何か”少し変わった部分があるものづくり”が好きですね。
分かりやすく言うと、自然って綺麗じゃないですか。それは、純粋だから自然は綺麗なんだと思っていて。その自然に人の手が加わると、純粋さが減ってしまう代わりに、おもしろくなると思ってるんですよ。
他の職人さんとコラボした作品だと、鉄とガラスや磁器など異素材を合わせたものを作りましたね。
― 作品制作中に、大切にしていることはありますか。
自分が「いいな」と思う気持ちに従って作ることは、大事かなとは思いますし、僕の作った商品を「素晴らしい」と思って選んでいただけると嬉しいですね。
実際には、自分の好きな仕事だけでは暮らしていくのが難しくて、日々自分の作品づくりの方向性を模索しています。
― 植物のオブジェを制作される時は、実物や写真を見てデザインを考えられるのですか。
デザイン画は描かないですね。頭の中に浮かんだものをそのまま作っています。
― 鉄で作られた作品は、やり直しできるのですか。
多少ならできます。
植物の作品で、葉っぱ1枚が「気に入らないな」と思ったら、取って新しく付け直すことはできますけど、複雑に絡んだ枝を解くのは大変ですね。
親父とは、根本的な考え方が違いますね
― お父様も鍛冶職人として活動されていますが、お父様の作品とご自身の作品に共通点はありますか。
共通点はないですね。全然似ていないと思います。性格も親父は淡々と仕事をするタイプで、僕は淡々とするのが苦手で似てないですし、仕事に対する考えも違っていますね。
喧嘩をすることも無いし、あれこれ言われることも無いんですけど、親父は僕より商売っ気がないんですよ。お金のこと割と考えてないというか。40~50年仕事をやっているのに、技術に合わない金額で仕事を受けたりするんですよ。僕は、それが嫌なんですよね。
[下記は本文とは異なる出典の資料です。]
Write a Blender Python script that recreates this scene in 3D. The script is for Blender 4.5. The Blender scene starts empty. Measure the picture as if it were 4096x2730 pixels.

家族も養わないといけないですし、技術に合った金額があると思っているので、そこはあえて線を引いてますね。
この町に恩返しをしたい
― 今後愛媛でやりたいことを教えてください。
生まれ育った地域ですし、すごく住みやすい町だと思いますし、この町でずっと生きていきたいと思っているので、この町に恩返しができるような仕事をしていきたいですね。